Financing A Home

Real Estate

FINANCING A HOME

METHODS OF FINANCING

  Almost everyone who buys a house borrows money to pay for it. This is done most often through a note and   mortgage, but is sometimes done by contract for deed.

mortgage involves making the house itself the security for the loan. The buyer receives the deed from the seller   and becomes the legal owner. The buyer gives the lender the right to foreclose and obtain possession of the
house   if he/she fails to repay the loan. This is called a mortgage. Payments are generally made monthly, which   include part of the principal and part of the interest.

contract for deed is a contract where the seller, in effect, lends the buyer the money to buy the house. The
seller remains the legal owner of the property as security until the contract is paid. Contract for deed sales are   usually made when a mortgage loan cannot be obtained, and the buyer and seller are both eager to do business.

 

CONSIDERATIONS

  Rate of Interest. Interest rates vary depending upon the nature of the loan and the economic conditions. Shop for   the best possible rate available when considering a purchase of real property.

  Length of Mortgage Period. The longer the mortgage, the lower the monthly payment. However, the total interest   paid is more. Most home mortgages are for 15 to 30 years. Some loans are obtained with a “balloon” payment,   which permits smaller monthly payments for a time period, and then the unpaid balance is due.

  Acceleration Clauses. One should pay careful attention to what will happen if payments are not made timely. In   many cases, the failure to meet payment requirements causes the entire debt to become due.

  Prepayment Clauses. This permits paying off the mortgage before the end of its term. This right is necessary if   refinancing is to be possible, or if the borrower wants to sell before the mortgage is paid. Some lenders charge a   penalty for prepayment.

  Due-on-Sale Clause. If a mortgage contains this clause, the mortgagor is required to pay off the mortgage debt,
at the lender’s option, when the property is sold. This eliminates the possibility of the buyer assuming the   mortgage without the lender’s consent.

  Insurance and Taxes. The borrower will be required by the lender to maintain insurance on the property as a   protection against loss. The borrower may be required to pre-pay the property taxes to the lender, either in a
lump sum or on a monthly basis as a part of the payment to the lender. The insurance premium may also be part
of the monthly payment.

  Downpayment. In most cases, to obtain a mortgage loan, a downpayment is made. The amount depends upon
the lender and type of loan.

  Fees. When a borrower asks for a mortgage loan, the lender incurs a number of expenses, including such things
as the time the loan officer spends interviewing the borrower, office overhead, the purchase and review of credit   reports, title searches, legal and recording fees, and so on. The general practice is for lenders to charge 1% to 2%   of the amount of the loan. This is commonly known as the “Origination Fee.”

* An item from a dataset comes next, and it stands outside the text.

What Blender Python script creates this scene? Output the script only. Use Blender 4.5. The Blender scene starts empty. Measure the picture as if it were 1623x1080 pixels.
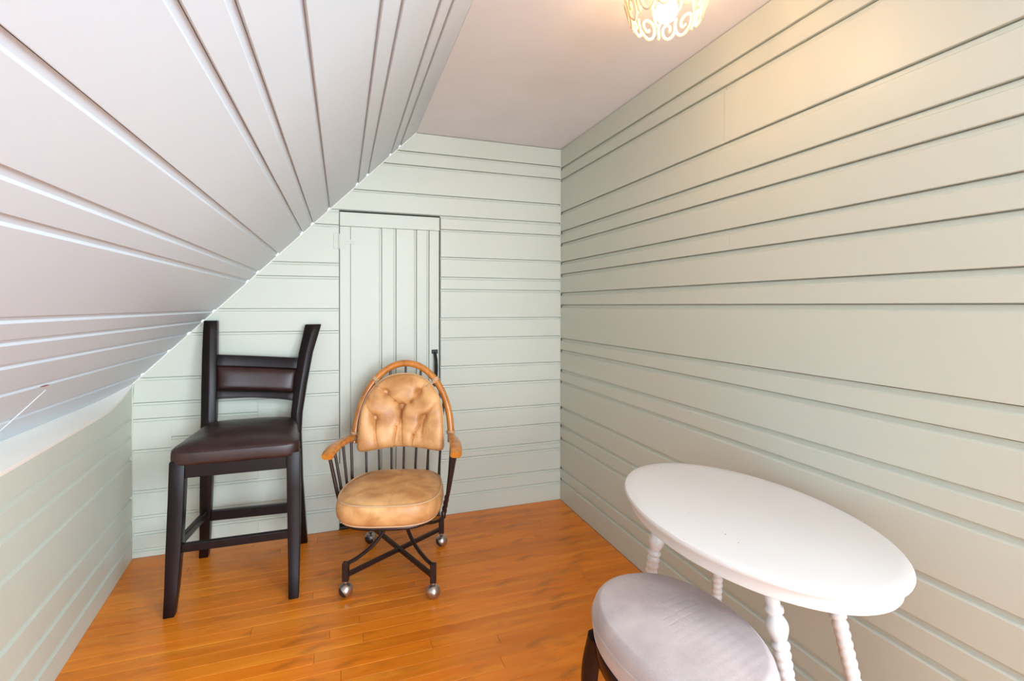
import bpy, bmesh, math, random
from mathutils import Vector, Matrix, noise
from math import sin, cos, pi, radians, sqrt
random.seed(7)
S = bpy.context.scene
COL = S.collection

# ------------------------------------------------------------------ camera
YAW, PITCH, ROLL = 0.333812, -0.006327, 0.001655
def cam_axes():
    cy, sy, cp, sp, cr, sr = cos(YAW), sin(YAW), cos(PITCH), sin(PITCH), cos(ROLL), sin(ROLL)
    f = Vector((sy*cp, cy*cp, sp)); r = Vector((cy, -sy, 0)); u = r.cross(f)
    return cr*r + sr*u, -sr*r + cr*u, f
cr_, cu_, cf_ = cam_axes()
cam = bpy.data.cameras.new('camera')
cam.sensor_fit = 'HORIZONTAL'; cam.sensor_width = 36.0
cam.lens = 777.84/1623*36
cam.shift_y = -(540-489.66)/1623
cam.clip_start = 0.02
co = bpy.data.objects.new('camera', cam); COL.objects.link(co)
M = Matrix((cr_, cu_, -cf_)).transposed().to_4x4()
M.translation = Vector((-1.3312, -2.8866, 1.25))
co.matrix_world = M
S.camera = co

# ------------------------------------------------------------------ world, light, exposure
W = bpy.data.worlds.new('daylight'); S.world = W; W.use_nodes = True
bg = W.node_tree.nodes['Background']
bg.inputs[0].default_value = (0.78, 0.88, 1.0, 1); bg.inputs[1].default_value = 1.35

def area(name, loc, rot, sx, sy, power, col):
    l = bpy.data.lights.new(name, 'AREA'); l.shape = 'RECTANGLE'; l.size = sx; l.size_y = sy
    l.energy = power; l.color = col
    o = bpy.data.objects.new(name, l); COL.objects.link(o); o.location = loc; o.rotation_euler = rot
    return o
# area lights: soft daylight from behind the camera, and an added side fill
area('rear_daylight', (-0.7, -8.0, 1.3), (radians(90), 0, 0), 2.6, 2.0, 175, (0.76, 0.88, 1.0))
D = (Vector((-1.9, -0.5, 0.6))-Vector((1.4, -4.9, 2.1)))
area('side_fill', (1.4, -4.9, 2.1), D.to_track_quat('-Z', 'Y').to_euler(), 1.8, 1.2, 150, (0.75, 0.89, 1.0))
# added overhead fill light, unseen behind the camera
D = Vector((-1.0, 0.0, 0.0))-Vector((-0.5, -4.2, 2.2))
area('overhead_fill', (-0.5, -4.2, 2.2), D.to_track_quat('-Z', 'Y').to_euler(), 0.9, 0.6, 25, (0.80, 0.90, 1.0))
BULB_STRENGTH = 76
vs = S.view_settings
S.display_settings.display_device = 'sRGB'
vs.view_transform = 'Standard'; vs.look = 'None'; vs.gamma = 1.0; vs.use_curve_mapping = False
vs.exposure = 0.63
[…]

  Points. Points are percentage points of the amount of the loan. One point = 1%. Points are charged to raise the   lender’s yield. For example, a lender may be willing to offer an interest rate that is lower than the general market   rate and in return require the borrower to pay “points”. The points are payable at closing.

  Adjustable Rate Mortgages. Adjustable rate mortgages are generally originated at one rate of interest, with the   rate fluctuating up or down during the loan term base upon economic conditions. Generally, interest rate   adjustments are limited to one each year, and there are a maximum number of increases that may be made over   the life of the loan.

 

TYPES OF LOANS

  Real estate loans today are categorized into three general types: 

Veterans Administration. (VA) direct loan and loan guaranty program; Federal Housing Administration (FHA)   insured loan; and the conventional loan which is any loan not guaranteed or insured by a federal or state agency.

  Veterans Administration Loan. The main purpose of the VA loan is to assist veterans in financing the purchase of   reasonably priced homes, including condominium units and mobile homes, with small or no downpayments. The   financing is limited to owner-occupied residential (1 to 4 family) dwellings.

  Federal Housing Administration Loan. Purchasers wishing to use an FHA-insured mortgage must meet certain   criteria. A charge will be made to the borrower as the premium for the FHA insurance. This protects the lender from   loss. The property must be appraised by an FHA appraiser before the loan is made.

  Conventional Loan. This type of loan is not insured by the government or guaranteed. The risk is therefore higher   for the lender, which is reflected by higher interest rates and a larger downpayment requirement. Lenders
establish specific terms of the loan, and can vary according to market conditions, consumer needs, and state   regulations.